Bodies Found Dumped in Philippines City Besieged by ISIS-Linked Radical Jihadists

Abu Sayyaf rebels
Abu Sayyaf rebels are seen in the Philippines in this video grab made available February 6, 2009. |

Troops in the Philippines have found the bodies of what appeared to be executed civilians outside a besieged city as fighting between the military and an Islamic State-linked group carries on in the south. About 100 people have been killed so far in the last six days.

The bodies of 16 civilians were found in two locations. Eight bodies were found near Mindanao State University in Marawi City and included four men, three women and a child, The New York Times quoted Brig. Gen. Restituto Padilla, a military spokesman, as saying.

The bodies of the eight other victims were found in a ditch at the edge of the city with their hands tied and gunshot wounds to the head. A cardboard sign that was tied to one of the bodies said "Munafik," which means hypocrite or traitor. Nine spent bullet casings were also found on a blood-stained patch of road, according to Reuters, which reported that the eight men, who were shot in the head and some with hands tied behind their backs, were likely laborers who were stopped by militants while trying to flee clashes.

The killings were supposedly done by the local Maute group, which is also known as the Islamic State of Lanao.

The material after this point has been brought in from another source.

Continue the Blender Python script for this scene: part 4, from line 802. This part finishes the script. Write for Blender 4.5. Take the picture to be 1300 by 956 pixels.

The group is trying to woo Islamic State in the Middle East for affiliation, according to the newswire.

The violence erupted in Asia's only Catholic-majority nation Tuesday after the army raided the hideout of Isnilon Hapilon, a commander of the Abu Sayyaf militant group who has pledged allegiance to Islamic State. He is on the FBI's list of most-wanted terrorists with a $5 million reward for information leading to his capture.

The country's controversial President Rodrigo Duterte declared a 60-day martial law in southern Philippines last week. While showing support to the troops later, Duterte "joked" that each personnel could rape three women without any consequences, for which he was severely criticized.

At least 41 militants have been killed and 13 military men as of Saturday, the army said. The extent of civilian casualties is still unknown.

The military has been criticized for conducting air strikes and for hampering efforts to evacuate civilians. "Some have no food at all," Zia Alonto Adiong, a local politician who is coordinating efforts to get people out of the city, was quoted as saying. "Some fear for their lives. This is a conflict that has gone beyond proportion. The magnitude of the degree of the damage and the people that are affected ... it's really massive."

A Catholic priest and a number of worshipers were taken hostage last week after militants besieged Marawi and beheaded a police chief there.

Marawi Bishop Edwin de la Pena told The Associated Press earlier that the militants forced their way into the Marawi Cathedral and seized Catholic priest Fr. Chito Suganob, 10 worshipers and three church workers.

"We are in a state of emergency," Duterte said Wednesday. "I have a serious problem in Mindanao and the ISIS footprints are everywhere."

"If I think that you should die, you will die," Duterte warned in declaring martial rule while noting that law-abiding citizens would be kept safe. "If you fight us, you will die. If there is open defiance, you will die. And if it means many people dying, so be it."